As with any hugely successful new artist, there is always some controversy. Some fans have expressed concerns about the more sexualised end of NewJeans aesthetic; with its suggestive innuendos, the early single ‘Cookie’ offers lyrics that feel pretty jarring with their young age; “Keep looking at my cookie…one bite isn’t enough.” Even though bosses insist that it was genuinely inspired by the band baking sweet treats for their fans, there is something to critique in the pattern that big K-pop companies have for debuting incredibly young idols, working them hard and giving them a ‘mature’ sound and style that they aren’t quite yet old enough to fully own in an age-appropriate way. With ‘Omg’ and ‘Ditto’ though, NewJeans do at least seem to be moving towards more accessible expressions of crushes and friendship, with choreography that is fun and a little bit silly rather than sexy. As anyone who has attempted to do Hanni’s now iconic ‘Gorilla’ move in the ‘OMG’ chorus (or the conga line that comes later), the playful goofiness is a successful balance to some of the more ‘grown’ aesthetics of their debut. Given that NewJeans have only been around for under a year, they are very much still in the testing phase, working out what translates from their training era into the public eye. 
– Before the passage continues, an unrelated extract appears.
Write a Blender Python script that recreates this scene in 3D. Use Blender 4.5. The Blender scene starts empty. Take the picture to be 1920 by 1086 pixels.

With their new ambassadorship for Seoul city, not to mention deals with Chanel and LG, NewJeans have great potential to bring K-pop into an exciting new age. Stats doing the rounds on Twitter suggest that their specific fandom is trending at about 90% female — as a rare genre that really celebrates passionate female fandom as its driving force, this has positive implications for all kinds of music, recognising that young women deserve to be marketed to in an authentic, non-patronising way. It’s influencing the bands themselves too; the strength of fourth-generation K-pop groups is that they are normally formed of talented all-rounders rather than one special star, allowing fans to love and relate to the members in a truly equal, sisterly way. 

Between NewJeans, StayC, Le Serrafim and Aespa, the debut groups of the past year are arguably amongst some of K-pop’s strongest ever, really understanding what it means to connect with an audience and show some real personality. As NewJeans bunny supremacy unfolds, the real winner is us as listeners; who knows how far this exciting new era of female dominance can go?